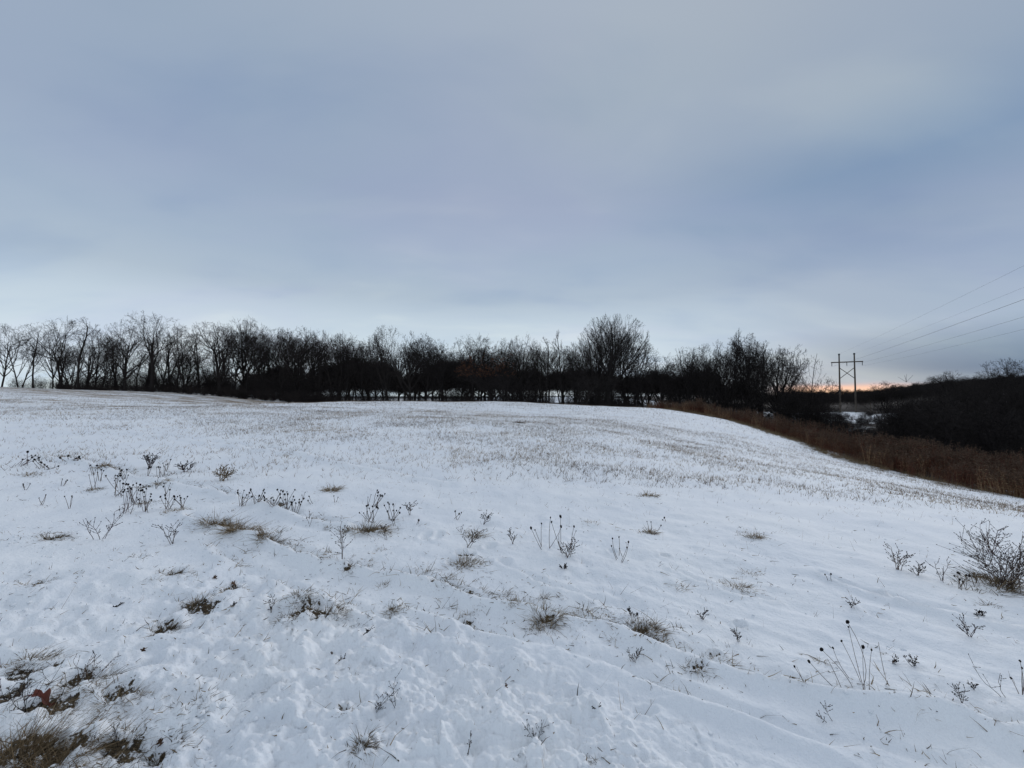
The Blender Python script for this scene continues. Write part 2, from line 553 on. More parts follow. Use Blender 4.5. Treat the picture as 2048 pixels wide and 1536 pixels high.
m, t = mat_new('snow_field')
pos = t.n('ShaderNodeNewGeometry').outputs['Position']
bare_a = t.n('ShaderNodeAttribute', attribute_name='bare').outputs['Fac']
lit_a = t.n('ShaderNodeAttribute', attribute_name='litter').outputs['Fac']
straw_a = t.n('ShaderNodeAttribute', attribute_name='straw').outputs['Fac']
nA = t.noise(pos, .9, 4)
snow = t.mix(t.maprange(nA, .3, .7), (.84, .87, .90), (.90, .92, .93))
soil = t.ramp(t.noise(pos, 45, 4, .65), [(.3, (.022, .016, .011)), (.5, (.06, .045, .028)), (.72, (.16, .12, .07))])
nS = t.noise(t.n('ShaderNodeMapping', {'Vector': pos, 'Scale': (.25, 1.4, 1)}).outputs[0], .9, 5, .65)
strawc = t.mix(t.noise(pos, 2.5, 3), (.20, .14, .085), (.36, .27, .17))
c = t.mix(t.math('MULTIPLY', straw_a, t.maprange(nS, .40, .62)), snow, strawc)
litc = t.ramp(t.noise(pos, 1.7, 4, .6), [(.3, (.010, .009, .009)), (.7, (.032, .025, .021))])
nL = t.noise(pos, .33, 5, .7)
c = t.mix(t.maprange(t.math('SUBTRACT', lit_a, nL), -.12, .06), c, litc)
c = t.mix(t.maprange(t.math('ADD', t.math('MULTIPLY', bare_a, .72), t.math('MULTIPLY', t.math('SUBTRACT', t.noise(pos, 42, 4, .65), .5), 2.2)), .42, .62), c, soil)
hb = t.math('ADD', t.math('MULTIPLY', t.noise(pos, 55, 4, .6), .5), t.math('MULTIPLY', t.noise(pos, 17, 3, .6), 1.0))
b = t.n('ShaderNodeBsdfPrincipled', {
    'Base Color': c, 'Roughness': .7, 'Specular IOR Level': .15,
    'Normal': t.n('ShaderNodeBump', {'Strength': .8, 'Distance': .018, 'Height': hb}).outputs[0]})
t.n('ShaderNodeOutputMaterial', {0: b.outputs[0]})
M_SNOW = m

m, t = mat_new('weathered_pole_wood')
pos = t.n('ShaderNodeTexCoord').outputs['Object']
nz = t.noise(t.n('ShaderNodeMapping', {'Vector': pos, 'Scale': (9, 9, .4)}).outputs[0], 2, 4)
finish(t, t.ramp(nz, [(.3, (.07, .055, .045)), (.7, (.15, .125, .10))]), .9, nz, .3, .01)
M_POLE = m
m, t = mat_new('galvanised_fittings')
nz = t.noise(t.n('ShaderNodeTexCoord').outputs['Object'], 8, 2)
finish(t, t.ramp(nz, [(.3, (.05, .055, .06)), (.7, (.09, .095, .10))]), .55, spec=.4)
M_METAL = m

# ------------------------------------------------------------------ the snow-covered ground
ang = np.r_[np.arange(-180, -64, 3.0), np.arange(-64, 64, .25), np.arange(64, 180, 3.0)]
rad = [0.01]
while rad[-1] < 4200:
    r_ = rad[-1]
    s_ = .3 if r_ < .3 else .03 if r_ < 1.15 else min(max(.002 * r_, .0036), .016) if r_ < 130 else .05
    rad.append(r_ * (1 + s_))
rad = np.array(rad)
A_, R_ = np.meshgrid(np.radians(ang), rad)
GX, GY = R_ * np.sin(A_), R_ * np.cos(A_)
dz_, bare_ = detail(GX.ravel(), GY.ravel(), True)
GZ = base(GX, GY).ravel() + dz_
x_, y_ = GX.ravel(), GY.ravel()
n_a, n_r = len(ang), len(rad)
V = np.c_[x_, y_, GZ]
i = np.arange(n_r - 1)[:, None] * n_a
j = np.arange(n_a)[None]
jn = (j + 1) % n_a
Q = np.stack([i + j, i + jn, i + n_a + jn, i + n_a + j], -1).reshape(-1, 4)[:, ::-1]
# where the snow is thin (straw) and where dead leaves and scrub cover it (litter)
edge_y = np.array([-40, 5, 14.5, 17.5, 19.5, 22, 26, 30, 34, 38, 43, 50])
edge_x = np.array([19.8, 19.6, 19.3, 18.8, 18.7, 18.8, 19.5, 19.4, 18.9, 16.2, 15.4, 15.2])


def edge(y):
    return np.interp(y, edge_y, edge_x)


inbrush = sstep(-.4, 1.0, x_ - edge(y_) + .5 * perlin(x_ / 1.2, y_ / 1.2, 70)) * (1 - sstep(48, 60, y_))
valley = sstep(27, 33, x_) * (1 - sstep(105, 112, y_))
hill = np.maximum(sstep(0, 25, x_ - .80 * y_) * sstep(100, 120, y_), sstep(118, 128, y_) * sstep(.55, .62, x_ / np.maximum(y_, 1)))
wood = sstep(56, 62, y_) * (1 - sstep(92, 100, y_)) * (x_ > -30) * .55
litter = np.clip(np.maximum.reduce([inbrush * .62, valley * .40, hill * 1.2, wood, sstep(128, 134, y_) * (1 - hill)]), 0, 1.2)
trk = wl([(-100, 798), (0, 800), (120, 803), (300, 806), (560, 808)])
trk_y = np.interp(x_, trk[:, 0], trk[:, 1], left=-99, right=-99)
straw_trk = np.exp(-((y_ - trk_y) / .9) ** 2) * 1.1
straw = straw_trk + sstep(36, 44, y_) * (1 - sstep(-26, -12, x_)) * .9 + .25 * sstep(14, 24, y_) * (1 - sstep(0, 14, x_)) * (1 - sstep(60, 70, y_))
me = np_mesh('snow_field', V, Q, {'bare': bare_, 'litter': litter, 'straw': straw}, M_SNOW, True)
link('snow_ground', me, kind='structure')

# crumbs and small clods of broken snow in the trampled part
def clod(seed):
    bm_ = bmesh.new()
    bmesh.ops.create_icosphere(bm_, subdivisions=1, radius=1)
    rr_ = random.Random(seed)
    for v_ in bm_.verts:
        v_.co *= rr_.uniform(.65, 1.15)
        v_.co.z *= .7
    me_ = bpy.data.meshes.new('snow_clod')
    bm_.to_mesh(me_)
    bm_.free()
    me_.materials.append(M_SNOW)
    for p_ in me_.polygons:
        p_.use_smooth = True
    return bpy.data.objects.new('snow_clod', me_)


# ------------------------------------------------------------------ trees
V3 = lambda a, b, c: (a, b, c)


def rnorm(v):
    l = math.sqrt(v[0] ** 2 + v[1] ** 2 + v[2] ** 2) or 1
    return (v[0] / l, v[1] / l, v[2] / l)


def off_dir(d, ang_, R):
    """direction at an angle from d, random roll"""
    r = rnorm((R.gauss(0, 1), R.gauss(0, 1), R.gauss(0, 1)))
    dp = r[0] * d[0] + r[1] * d[1] + r[2] * d[2]
    p = rnorm((r[0] - dp * d[0], r[1] - dp * d[1], r[2] - dp * d[2]))
    c_, s_ = math.cos(ang_), math.sin(ang_)
    return (d[0] * c_ + p[0] * s_, d[1] * c_ + p[1] * s_, d[2] * c_ + p[2] * s_)


def grow_tree(seed, H, trunk=.3, mains=8, ang0=40, nums=(7, 6, 5), ratio=(.62, .5, .45, .42), trop=(0, .10, .06, .03, .0),
              wig=(.06, .14, .18, .22, .25), angs=(40, 42, 45), lean=(0, 0), r0=None, stems=1, twig=.016, main_len=None, tl=.62, env=(.40, .40)):
    R = random.Random(seed)
    out = [[] for _ in range(5)]
    r0 = r0 or H * .024
    ph = [R.uniform(0, 6.28) for _ in range(3)]
    cz, rz_, rx_ = H * (1 - env[1]), H * env[1], H * env[0]
    cx0, cy0 = lean[0] * cz, lean[1] * cz

    def outside(q, k):
        a = math.atan2(q[1] - cy0, q[0] - cx0)
        g = 1 + .13 * math.sin(2 * a + ph[0]) + .10 * math.sin(3 * a + ph[1] + q[2]) + .07 * math.sin(5 * a + ph[2] - q[2] * 2)
        lo = rz_ if q[2] > cz else cz * .9
        return ((q[0] - cx0) ** 2 + (q[1] - cy0) ** 2) / (rx_ * g) ** 2 + ((q[2] - cz) / (lo * (.94 + .06 * g))) ** 2 > k
    NS = (7, 7, 5, 4, 3)

    def branch(p, d, L, r, lv, maxlv):
        ns = NS[lv]
        st = L / ns
        rr = r
        for i in range(ns):
            d = rnorm((d[0] + R.gauss(0, wig[lv]), d[1] + R.gauss(0, wig[lv]), d[2] + R.gauss(0, wig[lv] * .7) + trop[lv]))
            q = (p[0] + d[0] * st, p[1] + d[1] * st, p[2] + d[2] * st)
            r1 = max(twig * .6, r * (1 - .82 * (i + 1) / ns)) if lv else r * (1 - .6 * (i + 1) / ns)
            out[lv].append((*p, *q, rr, r1))
            p, rr = q, r1
            if lv and outside(q, 1.0 + .05 * R.random()):
                break
            if lv < maxlv:
                f = (i + 1) / ns
                if lv == 0:
                    if f < trunk:
                        continue
                    k = mains / (ns * (1 - trunk) + 1)
                    a0, rt = ang0, ratio[0]
                else:
                    if i == 0:
                        continue
                    k = nums[lv - 1] / (ns - 1)
                    a0, rt = angs[lv - 1], ratio[lv]
                kk = int(k) + (R.random() < k - int(k))
                for _ in range(kk):
                    Lc = L * rt * (1.15 - .55 * f) * R.uniform(.75, 1.2)
                    if lv == 0 and main_len:
                        Lc = main_len * H * (1.1 - .5 * (f - trunk) / (1 - trunk)) * R.uniform(.8, 1.15)
                    branch(p, off_dir(d, math.radians(a0 * R.uniform(.6, 1.35)), R), Lc, max(twig * .8, rr * R.uniform(.45, .7)), lv + 1, maxlv)

    for s in range(stems):
        if stems == 1:
            d = rnorm((lean[0], lean[1], 1))
            p = (0, 0, -.5)
        else:
            a = s * 2 * math.pi / stems + R.uniform(-.4, .4)
            d = rnorm((lean[0] + .22 * math.cos(a), lean[1] + .22 * math.sin(a), 1))
            p = (.25 * math.cos(a), .25 * math.sin(a), -.5)
        branch(p, d, H * R.uniform(.9, 1.1) * tl if stems > 1 else H * tl, r0 * R.uniform(.7, 1), 0, 4)
    return out


RNG = np.random.default_rng(5)


def tree_meshes(name, lv, tip_mat=None, bark=None):
    trunk = tubes(np.array(lv[0] + lv[1]), 5)
    me_t = np_mesh(name + '_trunk', *trunk, mat=bark or M_BARK)
    c2 = tubes(np.array(lv[2]), 3)
    c3 = ribbons(np.array(lv[3] + lv[4]), RNG)
    me_c = np_mesh(name + '_crown', *join([c2, c3]), mat=tip_mat or M_TWIG)
    allp = np.array(lv[3] + lv[4])[:, 3:6]
    Ht = np.percentile(allp[:, 2], 99.3)
    x0, x1 = np.percentile(allp[:, 0], [1.5, 98.5])
    y0, y1 = np.percentile(allp[:, 1], [1.5, 98.5])
    return dict(trunk=me_t, crown=me_c, H=Ht, W=((x1 - x0) + (y1 - y0)) / 2, cx=(x0 + x1) / 2, wx=x1 - x0)


PR = {}
def kinds(name, seeds, H, **kw):
    PR[name] = [tree_meshes(name, grow_tree(q, H, **kw)) for q in seeds]


kinds('vase', (1, 2, 22), 13, trunk=.50, tl=.60, mains=10, ang0=40, trop=(0, .05, .02, .0, -.02), main_len=.66, nums=(9, 7, 6), env=(.42, .36))
kinds('round', (3, 4, 23), 12, trunk=.28, tl=.66, mains=15, ang0=48, trop=(0, .09, .05, .03, .02), main_len=.62, nums=(9, 7, 6), r0=.36, env=(.40, .44))
kinds('fan', (5, 16), 12, trunk=.30, tl=.50, mains=13, ang0=42, trop=(.0, .06, .09, .11, .10), wig=(.05, .08, .10, .10, .12),
      main_len=.85, lean=(.10, 0), nums=(9, 7, 6), angs=(30, 30, 28), ratio=(.62, .55, .55, .5), r0=.36, env=(.44, .42))
kinds('oak', (6, 7), 10, trunk=.20, tl=.55, mains=14, ang0=60, trop=(0, .07, .06, .05, .03), wig=(.1, .17, .2, .22, .25), main_len=.85, nums=(9, 8, 7), env=(.62, .62))
kinds('slim', (8, 9), 13, trunk=.3, tl=.92, mains=13, ang0=30, trop=(0, .10, .08, .05, .03), main_len=.26, nums=(6, 5, 4), r0=.16, env=(.20, .55))
kinds('plain', (10, 11, 12, 24), 12, trunk=.28, tl=.72, mains=14, ang0=42, trop=(0, .11, .06, .04, .02), main_len=.56, nums=(9, 7, 6), r0=.24, env=(.34, .46))
kinds('forked', (13, 14), 12, trunk=.25, tl=.74, mains=9, ang0=40, trop=(.01, .09, .06, .04, .02), main_len=.52, stems=2, nums=(8, 7, 6), r0=.20, env=(.36, .48))


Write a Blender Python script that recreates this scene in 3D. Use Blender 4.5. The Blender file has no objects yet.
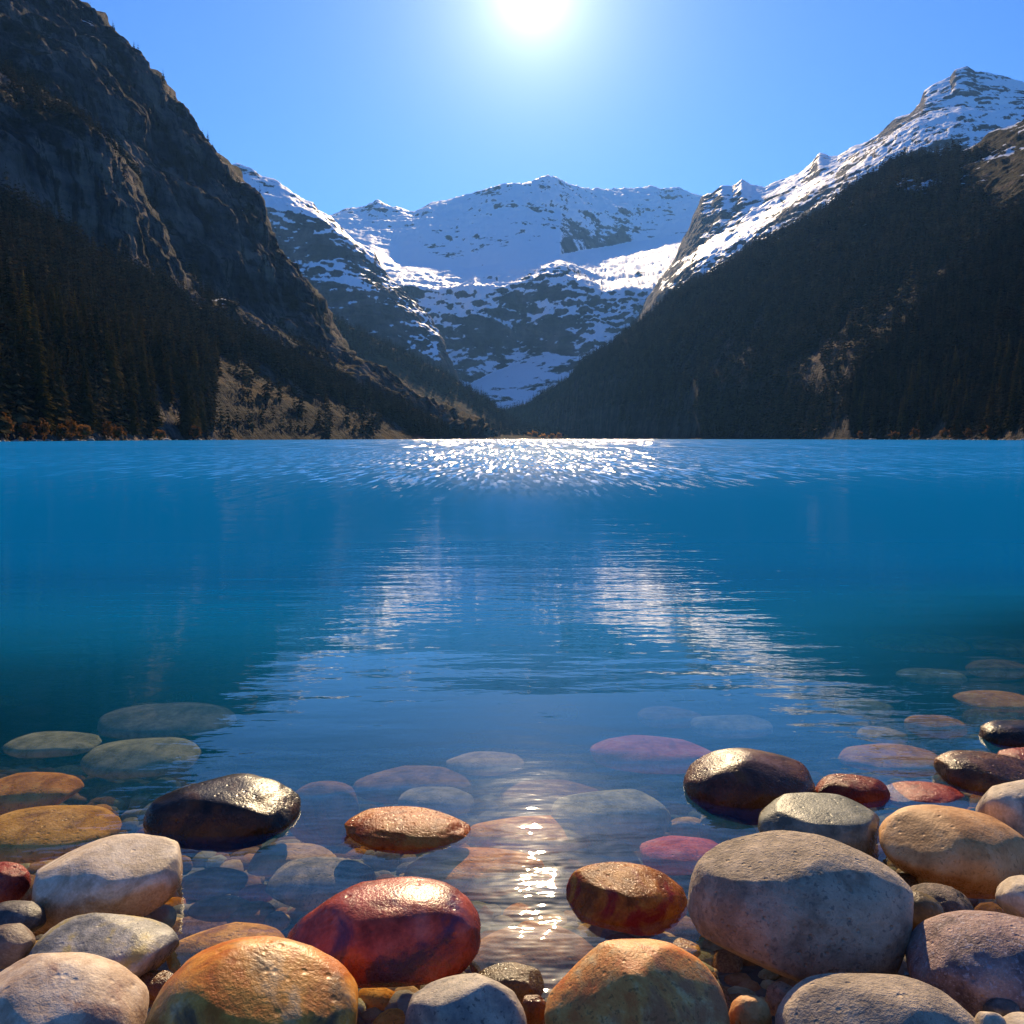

━━━━━━━━━━

Goal: Filter the records above and return every line that holds the word "from".

Response to this task:
The Blender Python script for this scene continues. Write part 2, from line 553 on. More parts follow. Use Blender 4.5. Treat the picture as 2048 pixels wide and 1536 pixels high.
    """direction at an angle from d, random roll"""